• Raw data
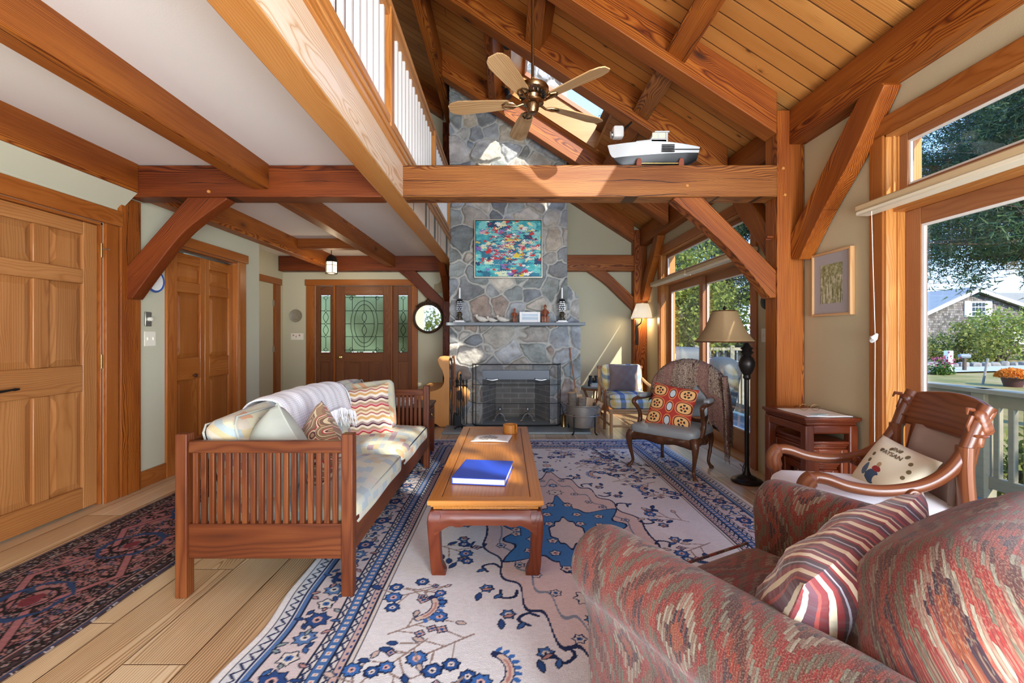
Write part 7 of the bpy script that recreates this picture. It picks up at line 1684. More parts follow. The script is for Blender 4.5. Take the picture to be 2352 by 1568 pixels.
# ---------------------------------------------------------------- lights on the roof timbers
tk = thing('track_light', 'black ceiling light track with two small heads by the skylight', 'track light', (.02, 0, 0))
zt = RZ(-.10) - .055
MB().box(-.115, 4.60, zt - .02, -.085, 5.88, zt + .02).build('track', P['black'], tk, bevel=.003)
def head(p, d, r=.042, L=.12, mat='black', par=None, nm='lamp_head'):
    d = Vector(d).normalized(); p = Vector(p); m = MB(); m.tube([p, p + Vector((.05, 0, -.04))], .010, 6); q = p + Vector((.08, 0, -.09)); m.tube([q - d * L * .5, q - d * L * .3, q + d * L * .2, q + d * L * .5], [r * .55, r * .8, r * .85, r * 1.05], 16); return m.build(nm, P[mat], par)
head((-.10, 4.72, zt - .02), (.1, -.2, -1), par=tk); head((-.10, 5.72, zt - .02), (.3, -.2, -1), par=tk)
sp = thing('clip_spotlight', 'small white spotlight clipped to the pale purlin behind the boat', 'spotlight', (0, 0, 0)); hx_ = at(1424, 305, 4.25); m = MB(); m.rbox(.10, .09, .11, .02, 4, T=TR((hx_[0] - .02, hx_[1], hx_[2]))); m.build('lamp_body', P['white'], sp); m = MB(); m.lathe([(0, 0), (.035, 0), (.035, .01), (0, .012)], 14, T=TR((hx_[0] - .075, hx_[1], hx_[2] - .02), ry=R(-100))); m.build('lens', P['steel'], sp); MB().tube([(hx_[0], hx_[1], hx_[2]), (hx_[0] + .11, hx_[1], hx_[2] + .10)], .010, 6).build('clamp', P['black'], sp)
pd = thing('pendant_lantern', 'small lit brass lantern hanging near the entry door', 'pendant light', (-2.52, 6.52, 0))
m = MB(); m.lathe([(0, 2.49), (.055, 2.49), (.05, 2.47), (.02, 2.455), (.0, 2.45)], 20); m.tube([(0, 0, 2.46), (0, 0, 2.36)], .004, 6); m.build('canopy', P['bronze'], pd)
m = MB()
for i in range(4): m.lathe([(.009, -.002), (.012, .0), (.009, .002), (.009, -.002)], 8, (0, 0, 2.38 + i * .02))
m.build('chain', P['bronze'], pd)
m = MB(); m.lathe([(.03, 2.36), (.075, 2.32), (.085, 2.275), (.092, 2.27), (.092, 2.262)], 6); m.lathe([(.075, 2.09), (.09, 2.095), (.088, 2.105), (.075, 2.105)], 6)
for i in range(6): a = i * math.pi / 3; c, s = .084 * math.cos(a), .084 * math.sin(a); m.tube([(c, s, 2.10), (c, s, 2.27)], .005, 5)
for i in range(6):
    a, b = i * math.pi / 3, (i + 1) * math.pi / 3; m.tube([(.084 * math.cos(a), .084 * math.sin(a), 2.215), (.084 * math.cos(b), .084 * math.sin(b), 2.215)], .003, 4)
m.build('lantern_cage', P['bronze'], pd)
MB().lathe([(.078, 2.105), (.078, 2.265)], 6, cap=False).build('glass_pane', P['lampglass'], pd, smooth=False)
pl_ = bpy.data.lights.new('lantern_glow', 'POINT'); pl_.energy = 6; pl_.color = (1, .78, .5); pl_.shadow_soft_size = .07; plo = bpy.data.objects.new('lantern_glow', pl_); COL.objects.link(plo); plo.location = (-2.52, 6.52, 2.0)
# wall lamp on the far post
wl = thing('wall_lamp', 'wall lamp with white cone shade on the end wall post', 'wall lamp', (2.125, 7.16, 0))
n = NT('ivory shade'); n.color('#efe8d8'); n.b.inputs['Emission Color'].default_value = C4('#ffe9c8'); n.set(emis=.35, rough=.8)
m = MB(); m.lathe([(.178, 1.478), (.092, 1.715)], 40, cap=False); o = m.build('lamp_shade', n.m, wl); q = o.modifiers.new('s', 'SOLIDIFY'); q.thickness = .003
m = MB(); m.lathe([(.180, 1.474), (.180, 1.482)], 40, cap=False); m.lathe([(.093, 1.712), (.093, 1.719)], 40, cap=False); m.build('shade_trim', P['brass'], wl)
m = MB(); m.box(-.075, .095, 1.06, -.03, .12, 1.46); m.tube(spline([(-.055, .10, 1.36), (-.05, .02, 1.38), (-.02, -.01, 1.42), (0, 0, 1.50), (0, 0, 1.56)], 4), .010, 8); m.lathe([(0, 0), (.02, .005), (.012, .02), (0, .025)], 10, (-.05, .06, 1.33)); m.build('bracket', P['bronze'], wl, bevel=.002)
MB().lathe([(0, 1.55), (.018, 1.56), (.03, 1.60), (.02, 1.64), (0, 1.65)], 14).build('bulb', P['lampglass'], wl)
l_ = bpy.data.lights.new('wall_lamp_glow', 'POINT'); l_.energy = 5; l_.color = (1, .76, .45); l_.shadow_soft_size = .05; lo = bpy.data.objects.new('wall_lamp_glow', l_); COL.objects.link(lo); lo.location = (2.125, 7.16, 1.46)
# floor lamp
fl_ = thing('floor_lamp', 'dark bronze floor lamp with brown bell shade by the sliding door', 'floor lamp', (1.975, 3.75, 0))
MB().lathe([(0, 0), (.118, 0), (.122, .012), (.115, .022), (.08, .032), (.072, .045), (.035, .062), (.022, .09), (.018, .13), (0, .13)], 36).build('base', P['bronze'], fl_)
MB().lathe([(.017, .12), (.017, .88), (0, .88)], 16).build('pole', P['bronze'], fl_)
MB().lathe([(.018, .84), (.030, .86), (.026, .88), (.045, .91), (.062, .955), (.063, .985), (.050, 1.02), (.030, 1.04), (.040, 1.055), (.052, 1.07), (.034, 1.085), (.050, 1.10), (.030, 1.115), (.018, 1.14), (0, 1.15)], 24).build('urn', P['bronze'], fl_)
MB().tube(spline([(0, 0, 1.13), (-.04, 0, 1.16), (-.12, 0, 1.165), (-.185, 0, 1.17), (-.185, 0, 1.30), (-.185, 0, 1.43)], 4), .007, 8).build('arm', P['bronze'], fl_)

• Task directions
Output the data exactly. Pictures don't belong in the result.

• Solution for this exercise
Write part 7 of the bpy script that recreates this picture. It picks up at line 1684. More parts follow. The script is for Blender 4.5. Take the picture to be 2352 by 1568 pixels.
# ---------------------------------------------------------------- lights on the roof timbers
tk = thing('track_light', 'black ceiling light track with two small heads by the skylight', 'track light', (.02, 0, 0))
zt = RZ(-.10) - .055
MB().box(-.115, 4.60, zt - .02, -.085, 5.88, zt + .02).build('track', P['black'], tk, bevel=.003)
def head(p, d, r=.042, L=.12, mat='black', par=None, nm='lamp_head'):
    d = Vector(d).normalized(); p = Vector(p); m = MB(); m.tube([p, p + Vector((.05, 0, -.04))], .010, 6); q = p + Vector((.08, 0, -.09)); m.tube([q - d * L * .5, q - d * L * .3, q + d * L * .2, q + d * L * .5], [r * .55, r * .8, r * .85, r * 1.05], 16); return m.build(nm, P[mat], par)
head((-.10, 4.72, zt - .02), (.1, -.2, -1), par=tk); head((-.10, 5.72, zt - .02), (.3, -.2, -1), par=tk)
sp = thing('clip_spotlight', 'small white spotlight clipped to the pale purlin behind the boat', 'spotlight', (0, 0, 0)); hx_ = at(1424, 305, 4.25); m = MB(); m.rbox(.10, .09, .11, .02, 4, T=TR((hx_[0] - .02, hx_[1], hx_[2]))); m.build('lamp_body', P['white'], sp); m = MB(); m.lathe([(0, 0), (.035, 0), (.035, .01), (0, .012)], 14, T=TR((hx_[0] - .075, hx_[1], hx_[2] - .02), ry=R(-100))); m.build('lens', P['steel'], sp); MB().tube([(hx_[0], hx_[1], hx_[2]), (hx_[0] + .11, hx_[1], hx_[2] + .10)], .010, 6).build('clamp', P['black'], sp)
pd = thing('pendant_lantern', 'small lit brass lantern hanging near the entry door', 'pendant light', (-2.52, 6.52, 0))
m = MB(); m.lathe([(0, 2.49), (.055, 2.49), (.05, 2.47), (.02, 2.455), (.0, 2.45)], 20); m.tube([(0, 0, 2.46), (0, 0, 2.36)], .004, 6); m.build('canopy', P['bronze'], pd)
m = MB()
for i in range(4): m.lathe([(.009, -.002), (.012, .0), (.009, .002), (.009, -.002)], 8, (0, 0, 2.38 + i * .02))
m.build('chain', P['bronze'], pd)
m = MB(); m.lathe([(.03, 2.36), (.075, 2.32), (.085, 2.275), (.092, 2.27), (.092, 2.262)], 6); m.lathe([(.075, 2.09), (.09, 2.095), (.088, 2.105), (.075, 2.105)], 6)
for i in range(6): a = i * math.pi / 3; c, s = .084 * math.cos(a), .084 * math.sin(a); m.tube([(c, s, 2.10), (c, s, 2.27)], .005, 5)
for i in range(6):
    a, b = i * math.pi / 3, (i + 1) * math.pi / 3; m.tube([(.084 * math.cos(a), .084 * math.sin(a), 2.215), (.084 * math.cos(b), .084 * math.sin(b), 2.215)], .003, 4)
m.build('lantern_cage', P['bronze'], pd)
MB().lathe([(.078, 2.105), (.078, 2.265)], 6, cap=False).build('glass_pane', P['lampglass'], pd, smooth=False)
pl_ = bpy.data.lights.new('lantern_glow', 'POINT'); pl_.energy = 6; pl_.color = (1, .78, .5); pl_.shadow_soft_size = .07; plo = bpy.data.objects.new('lantern_glow', pl_); COL.objects.link(plo); plo.location = (-2.52, 6.52, 2.0)
# wall lamp on the far post
wl = thing('wall_lamp', 'wall lamp with white cone shade on the end wall post', 'wall lamp', (2.125, 7.16, 0))
n = NT('ivory shade'); n.color('#efe8d8'); n.b.inputs['Emission Color'].default_value = C4('#ffe9c8'); n.set(emis=.35, rough=.8)
m = MB(); m.lathe([(.178, 1.478), (.092, 1.715)], 40, cap=False); o = m.build('lamp_shade', n.m, wl); q = o.modifiers.new('s', 'SOLIDIFY'); q.thickness = .003
m = MB(); m.lathe([(.180, 1.474), (.180, 1.482)], 40, cap=False); m.lathe([(.093, 1.712), (.093, 1.719)], 40, cap=False); m.build('shade_trim', P['brass'], wl)
m = MB(); m.box(-.075, .095, 1.06, -.03, .12, 1.46); m.tube(spline([(-.055, .10, 1.36), (-.05, .02, 1.38), (-.02, -.01, 1.42), (0, 0, 1.50), (0, 0, 1.56)], 4), .010, 8); m.lathe([(0, 0), (.02, .005), (.012, .02), (0, .025)], 10, (-.05, .06, 1.33)); m.build('bracket', P['bronze'], wl, bevel=.002)
MB().lathe([(0, 1.55), (.018, 1.56), (.03, 1.60), (.02, 1.64), (0, 1.65)], 14).build('bulb', P['lampglass'], wl)
l_ = bpy.data.lights.new('wall_lamp_glow', 'POINT'); l_.energy = 5; l_.color = (1, .76, .45); l_.shadow_soft_size = .05; lo = bpy.data.objects.new('wall_lamp_glow', l_); COL.objects.link(lo); lo.location = (2.125, 7.16, 1.46)
# floor lamp
fl_ = thing('floor_lamp', 'dark bronze floor lamp with brown bell shade by the sliding door', 'floor lamp', (1.975, 3.75, 0))
MB().lathe([(0, 0), (.118, 0), (.122, .012), (.115, .022), (.08, .032), (.072, .045), (.035, .062), (.022, .09), (.018, .13), (0, .13)], 36).build('base', P['bronze'], fl_)
MB().lathe([(.017, .12), (.017, .88), (0, .88)], 16).build('pole', P['bronze'], fl_)
MB().lathe([(.018, .84), (.030, .86), (.026, .88), (.045, .91), (.062, .955), (.063, .985), (.050, 1.02), (.030, 1.04), (.040, 1.055), (.052, 1.07), (.034, 1.085), (.050, 1.10), (.030, 1.115), (.018, 1.14), (0, 1.15)], 24).build('urn', P['bronze'], fl_)
MB().tube(spline([(0, 0, 1.13), (-.04, 0, 1.16), (-.12, 0, 1.165), (-.185, 0, 1.17), (-.185, 0, 1.30), (-.185, 0, 1.43)], 4), .007, 8).build('arm', P['bronze'], fl_)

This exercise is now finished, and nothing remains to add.